The head chief of Pageri Payam in Magwi County, Eastern Equatoria State, has appealed to the government to speed up rehabilitation of Juba-Nimule highway to easy movement.
“We are hearing that money has been given to the people of tender to rehabilitate the road, but we see the road section at Kerepi is yet to be repaired,” said Margaret Akongo Oliver.
In July 2023, the national government launched the redevelopment and rehabilitation of the single carriage Juba-Nimule highway.
Two months later, the Ministry of Roads and Bridges suspended the roadworks with plans to build a dual carriage.
In addition, the Ugandan government also announced plans to rehabilitate the highway to boost its economy following a request from its traders.
The appeal comes after the deadly accident that claimed four lives along Juba-Nimule highway on Wednesday afternoon in Moil area.
Also, on Tuesday this week, 10 people sustained serious injuries along the same highway after a vehicle they were traveling in overturned.
She blames the tenders or engineers who were awarded the contract for delaying rehabilitation process.
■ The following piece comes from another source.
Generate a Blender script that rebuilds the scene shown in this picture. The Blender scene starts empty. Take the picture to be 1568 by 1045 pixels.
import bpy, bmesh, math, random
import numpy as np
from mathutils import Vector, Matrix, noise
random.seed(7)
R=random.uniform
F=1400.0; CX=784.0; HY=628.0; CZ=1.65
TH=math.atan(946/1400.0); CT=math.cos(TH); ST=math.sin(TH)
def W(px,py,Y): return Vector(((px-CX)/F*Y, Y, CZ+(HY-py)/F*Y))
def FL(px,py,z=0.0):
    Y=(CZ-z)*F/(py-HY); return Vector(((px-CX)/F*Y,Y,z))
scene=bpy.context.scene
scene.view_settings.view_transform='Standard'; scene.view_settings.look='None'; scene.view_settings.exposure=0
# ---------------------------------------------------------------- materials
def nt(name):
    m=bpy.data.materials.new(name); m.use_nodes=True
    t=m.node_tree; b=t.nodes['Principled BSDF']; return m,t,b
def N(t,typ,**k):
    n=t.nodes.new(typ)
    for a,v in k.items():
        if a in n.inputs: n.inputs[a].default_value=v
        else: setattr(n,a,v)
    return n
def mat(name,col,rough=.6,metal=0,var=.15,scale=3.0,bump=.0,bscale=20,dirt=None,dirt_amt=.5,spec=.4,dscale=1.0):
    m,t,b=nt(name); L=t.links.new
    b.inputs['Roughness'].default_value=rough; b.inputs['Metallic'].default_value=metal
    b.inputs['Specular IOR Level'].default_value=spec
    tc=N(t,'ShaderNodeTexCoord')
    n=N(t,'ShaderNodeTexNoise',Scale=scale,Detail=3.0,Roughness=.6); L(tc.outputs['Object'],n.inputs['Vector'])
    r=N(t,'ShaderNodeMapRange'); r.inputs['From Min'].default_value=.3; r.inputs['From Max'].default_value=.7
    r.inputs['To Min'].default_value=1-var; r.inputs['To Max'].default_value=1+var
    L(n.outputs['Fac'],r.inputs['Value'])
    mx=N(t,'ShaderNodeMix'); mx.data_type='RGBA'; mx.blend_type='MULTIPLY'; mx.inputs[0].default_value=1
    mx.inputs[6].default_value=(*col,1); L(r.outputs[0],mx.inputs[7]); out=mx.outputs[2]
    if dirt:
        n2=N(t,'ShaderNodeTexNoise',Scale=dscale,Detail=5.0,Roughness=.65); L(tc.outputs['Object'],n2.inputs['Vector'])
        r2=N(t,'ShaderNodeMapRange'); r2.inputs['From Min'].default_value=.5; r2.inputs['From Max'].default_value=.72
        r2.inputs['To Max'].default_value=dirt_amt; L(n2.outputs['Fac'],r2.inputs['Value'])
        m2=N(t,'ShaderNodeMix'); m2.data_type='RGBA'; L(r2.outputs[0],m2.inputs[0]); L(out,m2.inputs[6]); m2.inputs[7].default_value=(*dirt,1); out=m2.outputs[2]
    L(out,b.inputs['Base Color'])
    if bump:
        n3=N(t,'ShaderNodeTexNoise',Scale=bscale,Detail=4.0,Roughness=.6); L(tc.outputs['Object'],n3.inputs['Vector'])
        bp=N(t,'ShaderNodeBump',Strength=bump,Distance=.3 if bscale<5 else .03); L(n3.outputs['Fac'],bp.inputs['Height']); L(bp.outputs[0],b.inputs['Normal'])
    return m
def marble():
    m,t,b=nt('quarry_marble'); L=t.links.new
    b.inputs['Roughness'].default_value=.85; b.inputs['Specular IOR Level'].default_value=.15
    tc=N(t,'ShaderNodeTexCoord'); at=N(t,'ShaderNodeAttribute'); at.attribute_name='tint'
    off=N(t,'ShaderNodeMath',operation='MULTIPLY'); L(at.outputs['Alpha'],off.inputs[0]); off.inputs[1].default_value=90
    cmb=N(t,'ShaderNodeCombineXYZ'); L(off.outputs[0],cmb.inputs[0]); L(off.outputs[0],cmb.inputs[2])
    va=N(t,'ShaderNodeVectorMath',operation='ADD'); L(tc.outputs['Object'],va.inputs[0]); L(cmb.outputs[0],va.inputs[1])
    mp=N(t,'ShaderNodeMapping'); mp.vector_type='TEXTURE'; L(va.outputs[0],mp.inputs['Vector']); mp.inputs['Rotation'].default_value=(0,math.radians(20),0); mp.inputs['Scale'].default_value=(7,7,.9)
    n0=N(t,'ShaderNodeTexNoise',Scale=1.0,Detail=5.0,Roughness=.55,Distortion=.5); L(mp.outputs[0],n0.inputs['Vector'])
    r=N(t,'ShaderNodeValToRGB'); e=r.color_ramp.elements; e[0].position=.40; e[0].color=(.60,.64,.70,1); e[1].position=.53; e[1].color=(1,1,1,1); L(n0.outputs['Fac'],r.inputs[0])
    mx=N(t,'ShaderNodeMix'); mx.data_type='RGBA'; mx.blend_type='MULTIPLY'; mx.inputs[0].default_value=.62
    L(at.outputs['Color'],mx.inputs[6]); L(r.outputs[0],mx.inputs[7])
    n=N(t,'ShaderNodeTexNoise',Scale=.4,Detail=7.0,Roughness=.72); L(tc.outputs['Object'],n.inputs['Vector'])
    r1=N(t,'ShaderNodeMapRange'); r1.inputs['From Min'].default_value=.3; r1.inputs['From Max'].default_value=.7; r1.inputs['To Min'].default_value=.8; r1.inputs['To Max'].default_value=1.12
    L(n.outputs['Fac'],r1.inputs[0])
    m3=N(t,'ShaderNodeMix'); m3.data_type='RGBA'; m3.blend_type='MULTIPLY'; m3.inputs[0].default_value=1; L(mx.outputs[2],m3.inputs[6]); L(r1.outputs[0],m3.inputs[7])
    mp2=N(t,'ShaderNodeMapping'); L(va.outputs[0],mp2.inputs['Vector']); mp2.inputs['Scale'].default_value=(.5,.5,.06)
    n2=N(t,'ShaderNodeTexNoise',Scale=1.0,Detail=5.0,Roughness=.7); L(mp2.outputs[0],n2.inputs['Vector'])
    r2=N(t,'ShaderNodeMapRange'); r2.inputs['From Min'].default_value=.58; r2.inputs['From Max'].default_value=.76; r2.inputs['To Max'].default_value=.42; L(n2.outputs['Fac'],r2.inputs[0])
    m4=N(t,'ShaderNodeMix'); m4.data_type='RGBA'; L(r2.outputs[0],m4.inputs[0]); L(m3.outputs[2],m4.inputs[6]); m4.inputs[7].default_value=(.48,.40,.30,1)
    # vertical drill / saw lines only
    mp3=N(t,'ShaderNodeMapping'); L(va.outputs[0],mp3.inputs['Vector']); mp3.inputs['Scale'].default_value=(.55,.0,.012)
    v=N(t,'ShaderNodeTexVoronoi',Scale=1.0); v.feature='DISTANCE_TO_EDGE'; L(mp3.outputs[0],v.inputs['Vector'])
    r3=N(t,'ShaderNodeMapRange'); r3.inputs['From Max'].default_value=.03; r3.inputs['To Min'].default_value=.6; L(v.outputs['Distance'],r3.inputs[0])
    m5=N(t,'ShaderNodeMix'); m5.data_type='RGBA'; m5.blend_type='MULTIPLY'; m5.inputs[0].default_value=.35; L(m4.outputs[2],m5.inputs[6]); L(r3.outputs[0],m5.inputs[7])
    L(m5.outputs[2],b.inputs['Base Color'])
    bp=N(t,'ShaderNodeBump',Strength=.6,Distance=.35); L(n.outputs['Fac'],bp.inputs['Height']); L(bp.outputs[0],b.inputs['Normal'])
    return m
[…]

“This is the mistake from the engineers who were given the deal. If you are given money of South Sudan to grade road, do a good job,” she continued.
Chief Oliver attributed the rampant road accidents to poor road and appeal to the national government to improve the highway.
“The road should be good so that goods of businesspeople – who are paying taxes – should reach well without loses. Because vehicles are overturning and delaying on the roads with their goods, they feel so much pain,” she added.
Efforts to reach the national ministry of roads and bridges were not immediately successful.
In September 2012, President Salva Kiir and Susan Page, the then US ambassador to South Sudan, inaugurated South Sudan’s 192-kilometer-long Juba-Nimule Road, the largest infrastructure project ever built in South Sudan, and the young nation’s first paved highway.
The Juba-Nimule Road was the top infrastructure priority of the Kiir administration following the signing of the 2005 Comprehensive Peace Agreement that ended Sudan’s civil war.
The road reduced travel time between Nimule and Juba from eight hours to less than three hours, linking Juba with Uganda and providing the shortest, most efficient route to the Port of Mombasa in Kenya.
But with what observers would describe as ‘negligence’, the highway got damaged by uncontrolled truck weights and lack of maintenance.